# Aim of the exercise
Copy each line in which the string "scene" occurs.

***** Data extract *****

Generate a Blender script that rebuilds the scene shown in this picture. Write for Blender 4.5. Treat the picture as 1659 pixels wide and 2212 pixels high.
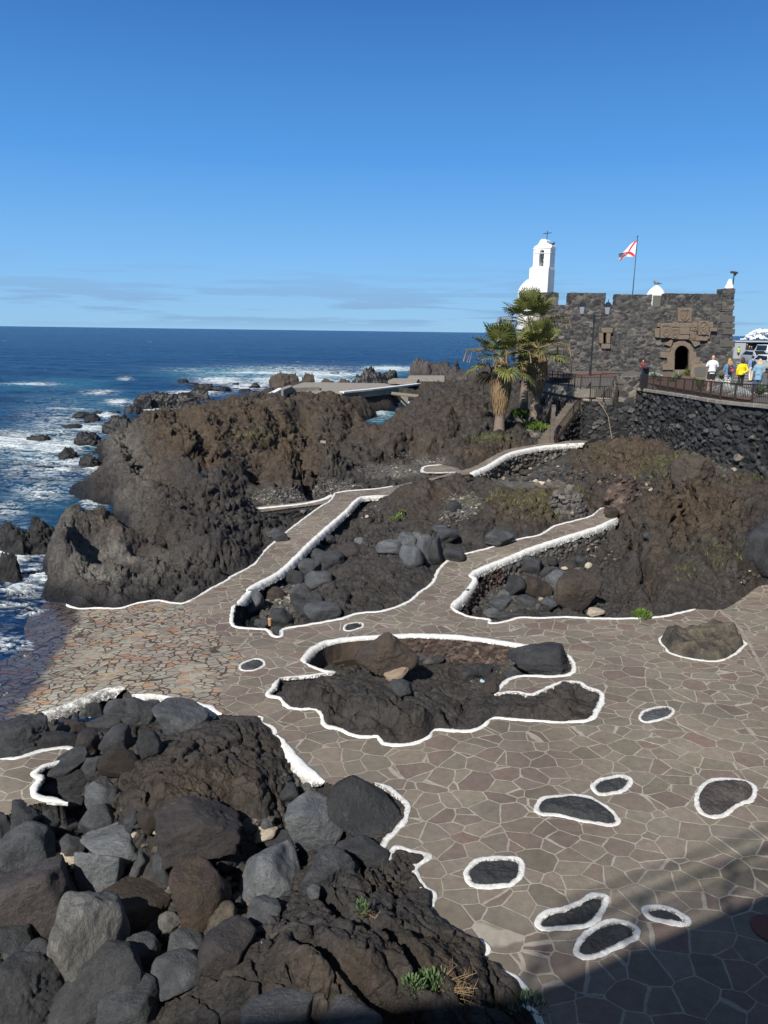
import bpy, bmesh, math, random
import numpy as np
from mathutils import Vector, Matrix
from math import sin, cos, tan, radians as R, pi
for o in list(bpy.data.objects): bpy.data.objects.remove(o)
S = bpy.context.scene
COL = S.collection
# ------------------------------------------------------------------ camera, sky, sun, exposure
CH = 8.0; PITCH = R(13.4); ROLL = 0.0135; FP = 1640.0; CX = 829.5; CY = 1106.0
_f = np.array([0, cos(PITCH), -sin(PITCH)]); _u0 = np.array([0, sin(PITCH), cos(PITCH)]); _r0 = np.array([1., 0, 0])
_r = _r0*cos(ROLL)+_u0*sin(ROLL); _u = _u0*cos(ROLL)-_r0*sin(ROLL)
cam = bpy.data.cameras.new('camera'); co = bpy.data.objects.new('camera', cam); COL.objects.link(co)
co.matrix_world = Matrix(((_r[0], _u[0], -_f[0], 0), (_r[1], _u[1], -_f[1], 0), (_r[2], _u[2], -_f[2], CH), (0, 0, 0, 1)))
cam.sensor_fit = 'VERTICAL'; cam.sensor_height = 36; cam.lens = FP/2212*36; cam.clip_start = 0.1; cam.clip_end = 60000
S.camera = co
S.render.resolution_x = 768; S.render.resolution_y = 1024
SUN_EL = R(42); SUN_AZ = R(30)       # light travels right and away from the camera
W = bpy.data.worlds.new('World'); S.world = W; W.use_nodes = True
wn = W.node_tree; wn.nodes.clear()
wo = wn.nodes.new('ShaderNodeOutputWorld'); bg = wn.nodes.new('ShaderNodeBackground'); sky = wn.nodes.new('ShaderNodeTexSky')
sky.sky_type = 'NISHITA'; sky.sun_disc = False; sky.sun_elevation = SUN_EL; sky.sun_rotation = pi+SUN_AZ
sky.altitude = 0; sky.air_density = 1.0; sky.dust_density = 0.25; sky.ozone_density = 4.0
bg.inputs['Strength'].default_value = 0.105
wtc = wn.nodes.new('ShaderNodeTexCoord'); wsep = wn.nodes.new('ShaderNodeSeparateXYZ'); wn.links.new(wtc.outputs['Generated'], wsep.inputs[0])
def wmath(op, a, b=None, c=None, clamp=False):
    n = wn.nodes.new('ShaderNodeMath'); n.operation = op; n.use_clamp = clamp
    for i, v in enumerate((a, b, c)):
        if v is None: continue
        if isinstance(v, (int, float)): n.inputs[i].default_value = v
        else: wn.links.new(v, n.inputs[i])
    return n.outputs[0]
# thin flat cloud streaks just over the horizon
wmap = wn.nodes.new('ShaderNodeMapping'); wmap.inputs['Scale'].default_value = (6.5, 6.5, 90); wn.links.new(wtc.outputs['Generated'], wmap.inputs[0])
wno = wn.nodes.new('ShaderNodeTexNoise'); wno.inputs['Scale'].default_value = 1.0; wno.inputs['Detail'].default_value = 5; wno.inputs['Roughness'].default_value = .55
wn.links.new(wmap.outputs[0], wno.inputs['Vector'])
band = wmath('MULTIPLY', wmath('SMOOTHSTEP' if False else 'DIVIDE', wsep.outputs[2], 0.012, clamp=True), wmath('SUBTRACT', 1.0, wmath('DIVIDE', wmath('SUBTRACT', wsep.outputs[2], 0.03), 0.06, clamp=True)))
cl = wmath('MULTIPLY', wmath('DIVIDE', wmath('SUBTRACT', wno.outputs['Fac'], 0.5), 0.09, clamp=True), band)
wmix = wn.nodes.new('ShaderNodeMix'); wmix.data_type = 'RGBA'
hs = wn.nodes.new('ShaderNodeHueSaturation'); hs.inputs['Saturation'].default_value = 1.08; hs.inputs['Value'].default_value = 1.0
wn.links.new(sky.outputs[0], hs.inputs['Color'])
grad = wn.nodes.new('ShaderNodeValToRGB'); ge = grad.color_ramp.elements
while len(ge) < 5: ge.new(.5)
GK = 1/(.105*1.19)
for i_, (p_, c_) in enumerate([(0, (.285, .56, .84)), (.08, (.205, .495, .9)), (.2, (.088, .335, .80)), (.37, (.036, .16, .505)), (.66, (.13, .16, .22))]): ge[i_].position = p_; ge[i_].color = (*c_, 1)
wn.links.new(wmath('MAXIMUM', wsep.outputs[2], 0.0), grad.inputs[0])
gsc = wn.nodes.new('ShaderNodeVectorMath'); gsc.operation = 'SCALE'; gsc.inputs['Scale'].default_value = GK; wn.links.new(grad.outputs[0], gsc.inputs[0])
gmx = wn.nodes.new('ShaderNodeMix'); gmx.data_type = 'RGBA'; gmx.inputs[0].default_value = .93; wn.links.new(hs.outputs[0], gmx.inputs[6]); wn.links.new(gsc.outputs[0], gmx.inputs[7])
wn.links.new(gmx.outputs[2], wmix.inputs[6]); wmix.inputs[7].default_value = (1.9, 3.2, 5.2, 1)
wn.links.new(wmath('MULTIPLY', cl, 0.6), wmix.inputs[0])
wn.links.new(wmix.outputs[2], bg.inputs[0]); wn.links.new(bg.outputs[0], wo.inputs[0])
sl = bpy.data.lights.new('sun', 'SUN'); sl.energy = 5.0; sl.angle = R(0.7); sl.color = (1, .95, .87)
so = bpy.data.objects.new('sun', sl); COL.objects.link(so)
SD = Vector((sin(SUN_AZ)*cos(SUN_EL), cos(SUN_AZ)*cos(SUN_EL), -sin(SUN_EL)))
so.rotation_euler = SD.to_track_quat('-Z', 'Y').to_euler(); so.location = (-20, -30, 40)
S.view_settings.view_transform = 'Standard'; S.view_settings.look = 'None'; S.view_settings.exposure = 0.25; S.view_settings.gamma = 1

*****

# Final answer
Generate a Blender script that rebuilds the scene shown in this picture. Write for Blender 4.5. Treat the picture as 1659 pixels wide and 2212 pixels high.
S = bpy.context.scene